------ DATA LINES

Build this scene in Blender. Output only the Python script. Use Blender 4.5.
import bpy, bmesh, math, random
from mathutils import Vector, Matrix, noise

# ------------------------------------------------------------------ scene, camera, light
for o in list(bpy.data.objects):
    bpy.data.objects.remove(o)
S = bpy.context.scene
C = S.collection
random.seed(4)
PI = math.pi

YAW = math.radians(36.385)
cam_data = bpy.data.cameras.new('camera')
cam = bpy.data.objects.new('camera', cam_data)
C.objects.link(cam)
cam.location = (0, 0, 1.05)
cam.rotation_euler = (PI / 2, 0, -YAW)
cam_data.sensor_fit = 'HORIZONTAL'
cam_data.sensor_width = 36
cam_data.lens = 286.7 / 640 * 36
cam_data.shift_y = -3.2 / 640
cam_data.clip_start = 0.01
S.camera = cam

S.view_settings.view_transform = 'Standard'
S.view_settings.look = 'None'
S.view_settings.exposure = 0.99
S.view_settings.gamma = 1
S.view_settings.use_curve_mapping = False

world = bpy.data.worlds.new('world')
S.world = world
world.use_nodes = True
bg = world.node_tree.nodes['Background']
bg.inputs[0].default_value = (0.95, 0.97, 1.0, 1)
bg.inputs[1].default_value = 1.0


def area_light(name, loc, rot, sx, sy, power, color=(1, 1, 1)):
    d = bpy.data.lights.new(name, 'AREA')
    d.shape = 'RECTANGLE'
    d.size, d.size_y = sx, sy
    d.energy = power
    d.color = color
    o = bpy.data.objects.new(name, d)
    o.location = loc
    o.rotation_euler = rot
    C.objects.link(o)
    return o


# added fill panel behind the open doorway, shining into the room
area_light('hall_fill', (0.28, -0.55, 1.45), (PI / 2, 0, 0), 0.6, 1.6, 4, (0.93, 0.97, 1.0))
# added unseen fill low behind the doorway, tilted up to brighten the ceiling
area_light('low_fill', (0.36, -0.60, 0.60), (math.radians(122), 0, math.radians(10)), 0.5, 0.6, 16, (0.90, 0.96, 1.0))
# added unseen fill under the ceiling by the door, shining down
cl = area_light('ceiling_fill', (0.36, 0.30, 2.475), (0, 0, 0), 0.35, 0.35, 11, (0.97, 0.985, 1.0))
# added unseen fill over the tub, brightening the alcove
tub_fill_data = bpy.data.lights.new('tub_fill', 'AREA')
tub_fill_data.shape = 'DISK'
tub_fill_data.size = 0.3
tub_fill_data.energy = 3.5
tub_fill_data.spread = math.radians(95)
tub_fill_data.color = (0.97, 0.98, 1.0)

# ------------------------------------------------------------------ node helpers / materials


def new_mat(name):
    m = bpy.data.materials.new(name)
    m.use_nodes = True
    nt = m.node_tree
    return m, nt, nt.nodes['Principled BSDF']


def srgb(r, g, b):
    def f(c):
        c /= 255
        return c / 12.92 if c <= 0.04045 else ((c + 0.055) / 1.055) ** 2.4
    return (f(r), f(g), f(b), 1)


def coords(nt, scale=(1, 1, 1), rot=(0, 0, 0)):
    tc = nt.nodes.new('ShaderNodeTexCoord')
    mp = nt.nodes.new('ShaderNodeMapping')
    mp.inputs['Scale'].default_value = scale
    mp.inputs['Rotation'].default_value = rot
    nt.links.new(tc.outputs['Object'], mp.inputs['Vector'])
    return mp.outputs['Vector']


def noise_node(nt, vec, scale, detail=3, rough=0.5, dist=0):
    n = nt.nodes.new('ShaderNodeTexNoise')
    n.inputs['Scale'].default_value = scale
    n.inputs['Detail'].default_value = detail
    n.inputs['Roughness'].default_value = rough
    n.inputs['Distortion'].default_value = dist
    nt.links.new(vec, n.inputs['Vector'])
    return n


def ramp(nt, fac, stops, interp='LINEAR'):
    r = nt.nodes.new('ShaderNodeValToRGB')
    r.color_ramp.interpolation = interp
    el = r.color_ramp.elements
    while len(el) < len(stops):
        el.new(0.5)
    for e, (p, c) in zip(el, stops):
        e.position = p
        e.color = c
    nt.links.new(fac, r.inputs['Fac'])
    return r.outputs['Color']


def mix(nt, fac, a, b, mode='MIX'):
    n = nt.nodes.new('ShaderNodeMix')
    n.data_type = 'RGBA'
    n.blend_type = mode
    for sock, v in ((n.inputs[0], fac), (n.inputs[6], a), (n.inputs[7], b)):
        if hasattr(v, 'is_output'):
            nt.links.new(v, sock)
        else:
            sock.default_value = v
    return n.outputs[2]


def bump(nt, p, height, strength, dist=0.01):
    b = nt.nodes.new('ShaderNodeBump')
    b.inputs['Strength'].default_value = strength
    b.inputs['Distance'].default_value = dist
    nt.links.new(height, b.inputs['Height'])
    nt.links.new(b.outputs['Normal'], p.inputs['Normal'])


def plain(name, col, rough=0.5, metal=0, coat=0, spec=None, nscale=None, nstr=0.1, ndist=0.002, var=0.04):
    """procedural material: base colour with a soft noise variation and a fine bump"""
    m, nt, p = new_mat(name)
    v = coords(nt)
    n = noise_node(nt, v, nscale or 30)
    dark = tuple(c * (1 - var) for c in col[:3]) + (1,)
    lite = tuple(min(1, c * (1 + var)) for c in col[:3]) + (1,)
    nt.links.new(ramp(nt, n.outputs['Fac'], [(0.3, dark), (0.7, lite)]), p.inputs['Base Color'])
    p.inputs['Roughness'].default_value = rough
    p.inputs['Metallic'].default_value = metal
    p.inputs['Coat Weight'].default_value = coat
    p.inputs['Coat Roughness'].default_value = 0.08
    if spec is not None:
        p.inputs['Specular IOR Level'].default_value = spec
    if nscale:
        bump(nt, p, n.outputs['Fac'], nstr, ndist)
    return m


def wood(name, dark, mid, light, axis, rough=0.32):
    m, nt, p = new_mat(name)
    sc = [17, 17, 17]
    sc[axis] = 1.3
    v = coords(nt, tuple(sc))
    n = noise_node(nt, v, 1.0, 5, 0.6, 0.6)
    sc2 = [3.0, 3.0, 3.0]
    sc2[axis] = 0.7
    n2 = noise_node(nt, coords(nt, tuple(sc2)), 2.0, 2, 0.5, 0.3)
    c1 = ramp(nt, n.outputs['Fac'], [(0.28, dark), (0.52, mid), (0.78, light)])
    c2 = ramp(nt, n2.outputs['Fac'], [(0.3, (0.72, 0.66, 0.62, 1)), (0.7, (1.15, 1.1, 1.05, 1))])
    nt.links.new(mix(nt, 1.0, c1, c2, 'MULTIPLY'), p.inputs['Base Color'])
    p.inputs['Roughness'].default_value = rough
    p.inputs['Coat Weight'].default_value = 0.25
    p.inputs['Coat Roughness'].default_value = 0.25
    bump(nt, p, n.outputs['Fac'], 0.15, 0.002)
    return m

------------

▶ YOUR GOAL:
Only the lines from the opening of the material through the line with "S.camera = cam" should be echoed, exactly as written.

▶ RESULT OF THE EXERCISE:
Build this scene in Blender. Output only the Python script. Use Blender 4.5.
import bpy, bmesh, math, random
from mathutils import Vector, Matrix, noise

# ------------------------------------------------------------------ scene, camera, light
for o in list(bpy.data.objects):
    bpy.data.objects.remove(o)
S = bpy.context.scene
C = S.collection
random.seed(4)
PI = math.pi

YAW = math.radians(36.385)
cam_data = bpy.data.cameras.new('camera')
cam = bpy.data.objects.new('camera', cam_data)
C.objects.link(cam)
cam.location = (0, 0, 1.05)
cam.rotation_euler = (PI / 2, 0, -YAW)
cam_data.sensor_fit = 'HORIZONTAL'
cam_data.sensor_width = 36
cam_data.lens = 286.7 / 640 * 36
cam_data.shift_y = -3.2 / 640
cam_data.clip_start = 0.01
S.camera = cam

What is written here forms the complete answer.